The focus is, for the most part, narrow, and the results are, for the most, quietly devastating. Indeed, Kenner’s low-key approach may make the movie not "exciting" enough for audiences that have grown used to more flashy exposés in recent years. You actually have to think about what’s being said, and probably discuss the ideas with a friend on the way out of the theater, to really let them sink in. Not to say that the film’s coverage of recent E. Coli outbreaks, including the one last year via spinach, doesn’t lend both timeliness and urgency to the proceedings. Kenner invites the audience to see these not as isolated incidents caused by a single irresponsible food packager, meat packer, or slaughterhouse but part and parcel of what the U.S. as a nation has decided to settle for when it comes to the food we eat. Simply put, there are no quick fixes to a complex problem that’s decades in the making.

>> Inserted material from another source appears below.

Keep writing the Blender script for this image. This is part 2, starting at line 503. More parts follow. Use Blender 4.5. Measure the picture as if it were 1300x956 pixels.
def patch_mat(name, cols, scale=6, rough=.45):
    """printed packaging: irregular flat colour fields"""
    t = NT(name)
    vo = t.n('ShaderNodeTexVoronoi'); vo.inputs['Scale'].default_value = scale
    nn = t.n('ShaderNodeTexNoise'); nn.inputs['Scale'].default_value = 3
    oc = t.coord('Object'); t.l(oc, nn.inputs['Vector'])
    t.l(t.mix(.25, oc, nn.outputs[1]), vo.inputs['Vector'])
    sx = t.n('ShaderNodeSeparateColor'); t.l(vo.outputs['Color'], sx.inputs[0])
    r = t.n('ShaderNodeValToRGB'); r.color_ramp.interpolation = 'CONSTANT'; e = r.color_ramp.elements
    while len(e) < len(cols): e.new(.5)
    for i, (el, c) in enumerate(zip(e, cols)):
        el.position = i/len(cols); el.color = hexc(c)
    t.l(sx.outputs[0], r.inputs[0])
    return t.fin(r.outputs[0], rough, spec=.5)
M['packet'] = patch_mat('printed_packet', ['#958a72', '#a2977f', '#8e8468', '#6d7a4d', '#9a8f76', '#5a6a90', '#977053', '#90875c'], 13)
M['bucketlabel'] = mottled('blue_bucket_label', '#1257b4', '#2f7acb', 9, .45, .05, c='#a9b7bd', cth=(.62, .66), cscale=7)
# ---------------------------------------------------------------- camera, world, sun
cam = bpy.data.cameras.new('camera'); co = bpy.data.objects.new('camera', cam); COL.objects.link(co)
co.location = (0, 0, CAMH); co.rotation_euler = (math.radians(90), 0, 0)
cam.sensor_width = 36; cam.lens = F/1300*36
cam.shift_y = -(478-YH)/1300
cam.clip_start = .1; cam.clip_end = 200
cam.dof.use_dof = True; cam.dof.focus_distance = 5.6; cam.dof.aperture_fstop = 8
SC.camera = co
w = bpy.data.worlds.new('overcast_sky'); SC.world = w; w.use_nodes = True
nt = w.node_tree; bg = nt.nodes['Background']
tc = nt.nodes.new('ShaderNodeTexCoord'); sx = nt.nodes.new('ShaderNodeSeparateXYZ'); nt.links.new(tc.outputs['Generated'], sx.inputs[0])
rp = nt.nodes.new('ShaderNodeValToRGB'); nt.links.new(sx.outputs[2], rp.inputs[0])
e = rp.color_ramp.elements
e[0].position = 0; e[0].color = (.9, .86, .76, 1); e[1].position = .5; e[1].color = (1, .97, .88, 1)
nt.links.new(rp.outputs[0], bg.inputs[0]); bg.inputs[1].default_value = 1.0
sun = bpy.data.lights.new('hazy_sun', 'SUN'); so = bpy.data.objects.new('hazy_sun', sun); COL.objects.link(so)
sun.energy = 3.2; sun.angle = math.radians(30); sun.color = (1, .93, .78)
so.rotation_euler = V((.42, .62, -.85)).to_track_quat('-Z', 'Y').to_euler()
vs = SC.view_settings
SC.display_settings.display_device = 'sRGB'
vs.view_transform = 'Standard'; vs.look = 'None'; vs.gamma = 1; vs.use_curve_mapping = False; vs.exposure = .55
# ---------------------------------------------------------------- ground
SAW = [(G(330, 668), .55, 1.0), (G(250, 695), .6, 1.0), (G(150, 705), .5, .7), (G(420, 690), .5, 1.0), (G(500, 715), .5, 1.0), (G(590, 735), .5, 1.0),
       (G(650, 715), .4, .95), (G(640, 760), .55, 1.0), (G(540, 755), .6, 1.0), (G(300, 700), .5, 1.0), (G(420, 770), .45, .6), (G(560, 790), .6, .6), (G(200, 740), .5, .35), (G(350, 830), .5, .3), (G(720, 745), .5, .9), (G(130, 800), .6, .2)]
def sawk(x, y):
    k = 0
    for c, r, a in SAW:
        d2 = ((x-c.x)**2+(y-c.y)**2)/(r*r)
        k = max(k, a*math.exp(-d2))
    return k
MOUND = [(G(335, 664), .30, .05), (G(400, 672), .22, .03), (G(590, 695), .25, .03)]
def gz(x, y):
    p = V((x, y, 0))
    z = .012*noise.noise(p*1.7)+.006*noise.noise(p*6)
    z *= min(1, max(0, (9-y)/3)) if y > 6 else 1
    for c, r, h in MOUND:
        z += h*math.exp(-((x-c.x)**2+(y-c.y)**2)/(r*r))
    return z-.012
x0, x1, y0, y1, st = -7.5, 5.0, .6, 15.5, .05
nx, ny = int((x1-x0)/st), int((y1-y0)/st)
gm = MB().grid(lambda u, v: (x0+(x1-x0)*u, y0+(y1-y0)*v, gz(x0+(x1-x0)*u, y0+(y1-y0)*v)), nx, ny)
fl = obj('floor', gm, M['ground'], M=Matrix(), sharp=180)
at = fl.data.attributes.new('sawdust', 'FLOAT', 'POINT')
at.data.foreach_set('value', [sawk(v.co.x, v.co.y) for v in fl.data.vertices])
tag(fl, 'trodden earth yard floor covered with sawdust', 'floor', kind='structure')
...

Still, personal responsibility seems like a good place to start. I only wish that someone had told this to the Orozcos, a family that’s portrayed as having no options but to eat drive-thru fast food exclusively because of the long hours they work and the fact that it’s far cheaper than, say, broccoli. While the broader and deeper point of why corn-fed meat is artificially low in price is well-taken, this borderline whining from a particular family feels like deck-stacking. It’s as if the parents have not made decisions throughout their lives about how and where to work and how and where to raise their children, but are somehow helpless victims of capitalism with no choice except to make their kids obese and give themselves heart attacks. After all, if the price of crystal meth fell so that it represented a better “deal” in terms of getting the kids through the school day, would that be a viable option? Perhaps I’m being a bit harsh, but it’s a shame that Food, Inc. briefly loses its way in this segment. After all, if corporations are being asked to make hard choices that affect their bottom lines, shouldn’t individual households, at least to some degree, do the same?

The Orozcos in FOOD, INC., a Magnolia Pictures release. Photo courtesy of Magnolia Pictures.

In any case, you get the idea: there’s a great deal of, if you’ll pardon the expression, food for thought here. In fact, anyone who's reasonably inquisitive, observant, or media literate already probably suspects that the bucolic images of quaint, wholesome, sunshine-bright farms that we encounter on supermarket food packaging doesn't quite convey the truth about how the contents came to be. In truth, the food we buy and eat every day doesn’t come from “farms” at all in many cases—it comes from factories, Industrial Age ones at that, and Food, Inc. invites us to chew on that fact for a while.